═════ SOURCE EXCERPT

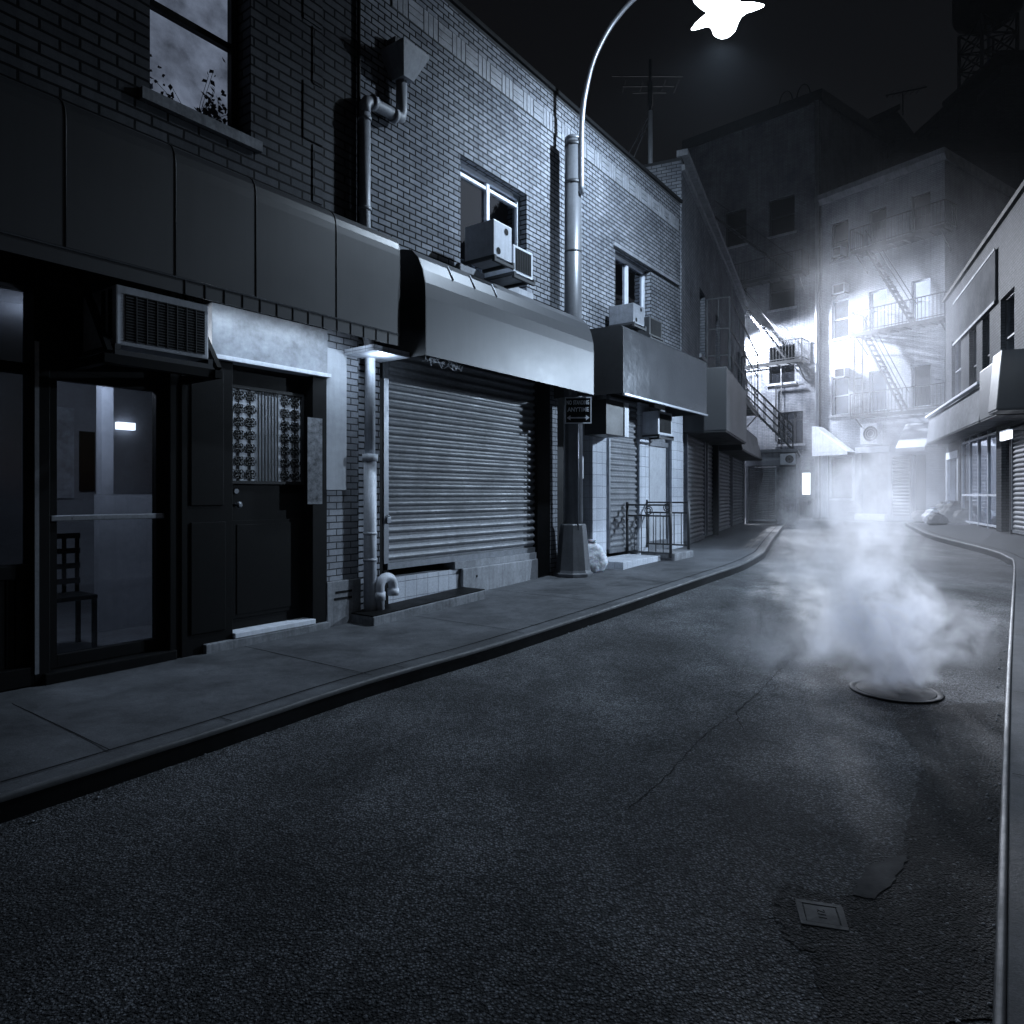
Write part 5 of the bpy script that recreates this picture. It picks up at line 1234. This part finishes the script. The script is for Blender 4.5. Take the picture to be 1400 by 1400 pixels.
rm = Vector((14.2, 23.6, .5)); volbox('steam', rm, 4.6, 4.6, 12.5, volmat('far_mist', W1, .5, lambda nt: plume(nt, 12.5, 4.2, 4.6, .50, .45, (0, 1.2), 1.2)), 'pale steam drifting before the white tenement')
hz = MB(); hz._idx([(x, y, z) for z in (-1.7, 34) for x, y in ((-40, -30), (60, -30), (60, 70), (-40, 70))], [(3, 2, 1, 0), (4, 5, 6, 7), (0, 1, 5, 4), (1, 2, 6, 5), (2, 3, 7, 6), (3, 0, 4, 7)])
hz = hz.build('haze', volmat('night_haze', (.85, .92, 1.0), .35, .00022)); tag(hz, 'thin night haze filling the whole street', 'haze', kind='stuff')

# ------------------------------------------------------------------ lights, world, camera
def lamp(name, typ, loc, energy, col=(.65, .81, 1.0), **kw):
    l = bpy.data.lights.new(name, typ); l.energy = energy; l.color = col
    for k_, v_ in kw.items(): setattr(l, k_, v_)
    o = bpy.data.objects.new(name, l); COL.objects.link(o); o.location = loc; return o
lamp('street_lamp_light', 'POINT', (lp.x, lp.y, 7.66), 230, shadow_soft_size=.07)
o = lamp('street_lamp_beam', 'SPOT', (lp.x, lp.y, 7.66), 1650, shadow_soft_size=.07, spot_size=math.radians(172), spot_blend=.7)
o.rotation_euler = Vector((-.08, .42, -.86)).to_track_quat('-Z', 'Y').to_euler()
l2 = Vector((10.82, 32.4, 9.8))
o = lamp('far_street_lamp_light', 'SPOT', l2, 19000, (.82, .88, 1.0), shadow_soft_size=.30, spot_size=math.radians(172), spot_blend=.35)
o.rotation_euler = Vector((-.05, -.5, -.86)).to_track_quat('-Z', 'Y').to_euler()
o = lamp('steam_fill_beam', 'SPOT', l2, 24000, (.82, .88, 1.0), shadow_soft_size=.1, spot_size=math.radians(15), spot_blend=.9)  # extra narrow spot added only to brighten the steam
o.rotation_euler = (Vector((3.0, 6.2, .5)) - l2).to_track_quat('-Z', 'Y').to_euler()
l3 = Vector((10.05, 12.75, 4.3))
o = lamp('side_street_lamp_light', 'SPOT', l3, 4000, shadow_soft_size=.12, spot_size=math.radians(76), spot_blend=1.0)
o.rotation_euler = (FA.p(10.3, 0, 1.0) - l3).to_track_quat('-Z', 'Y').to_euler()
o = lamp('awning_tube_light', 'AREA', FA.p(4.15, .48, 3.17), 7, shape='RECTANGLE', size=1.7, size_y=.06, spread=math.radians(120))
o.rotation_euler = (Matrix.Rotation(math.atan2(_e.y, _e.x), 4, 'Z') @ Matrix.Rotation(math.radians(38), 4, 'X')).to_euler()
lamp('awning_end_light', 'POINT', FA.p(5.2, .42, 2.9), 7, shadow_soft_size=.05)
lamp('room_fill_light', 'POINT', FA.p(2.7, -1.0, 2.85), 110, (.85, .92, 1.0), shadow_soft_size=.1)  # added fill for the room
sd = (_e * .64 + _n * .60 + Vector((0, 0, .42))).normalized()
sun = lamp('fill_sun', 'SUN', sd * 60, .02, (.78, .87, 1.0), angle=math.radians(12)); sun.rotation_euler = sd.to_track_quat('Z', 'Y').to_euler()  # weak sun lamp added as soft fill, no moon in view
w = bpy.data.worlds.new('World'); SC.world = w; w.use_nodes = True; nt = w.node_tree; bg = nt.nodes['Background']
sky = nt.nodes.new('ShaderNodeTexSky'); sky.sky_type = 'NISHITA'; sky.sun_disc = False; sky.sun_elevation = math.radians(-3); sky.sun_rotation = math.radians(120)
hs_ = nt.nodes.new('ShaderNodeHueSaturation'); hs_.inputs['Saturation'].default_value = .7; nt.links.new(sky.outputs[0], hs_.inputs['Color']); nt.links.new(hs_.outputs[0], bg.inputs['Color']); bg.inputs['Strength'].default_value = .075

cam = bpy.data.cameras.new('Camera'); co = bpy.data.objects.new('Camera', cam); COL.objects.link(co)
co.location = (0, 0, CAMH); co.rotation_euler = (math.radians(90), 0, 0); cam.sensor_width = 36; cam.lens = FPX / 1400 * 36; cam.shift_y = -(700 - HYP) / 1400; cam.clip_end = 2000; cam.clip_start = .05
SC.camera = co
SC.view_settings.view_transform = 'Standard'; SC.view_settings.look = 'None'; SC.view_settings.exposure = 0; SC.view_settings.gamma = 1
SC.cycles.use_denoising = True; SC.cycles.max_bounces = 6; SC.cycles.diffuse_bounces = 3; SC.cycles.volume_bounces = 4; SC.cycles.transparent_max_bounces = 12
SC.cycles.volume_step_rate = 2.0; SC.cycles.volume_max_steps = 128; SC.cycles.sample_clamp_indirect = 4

══════════

● SET PROBLEM
Repeat the lines exactly as they stand, from the opening line of the data through the line with "street', 'haze', kind='stuff')". Pictures stay out of the copy.

● THE RESPONSE
Write part 5 of the bpy script that recreates this picture. It picks up at line 1234. This part finishes the script. The script is for Blender 4.5. Take the picture to be 1400 by 1400 pixels.
rm = Vector((14.2, 23.6, .5)); volbox('steam', rm, 4.6, 4.6, 12.5, volmat('far_mist', W1, .5, lambda nt: plume(nt, 12.5, 4.2, 4.6, .50, .45, (0, 1.2), 1.2)), 'pale steam drifting before the white tenement')
hz = MB(); hz._idx([(x, y, z) for z in (-1.7, 34) for x, y in ((-40, -30), (60, -30), (60, 70), (-40, 70))], [(3, 2, 1, 0), (4, 5, 6, 7), (0, 1, 5, 4), (1, 2, 6, 5), (2, 3, 7, 6), (3, 0, 4, 7)])
hz = hz.build('haze', volmat('night_haze', (.85, .92, 1.0), .35, .00022)); tag(hz, 'thin night haze filling the whole street', 'haze', kind='stuff')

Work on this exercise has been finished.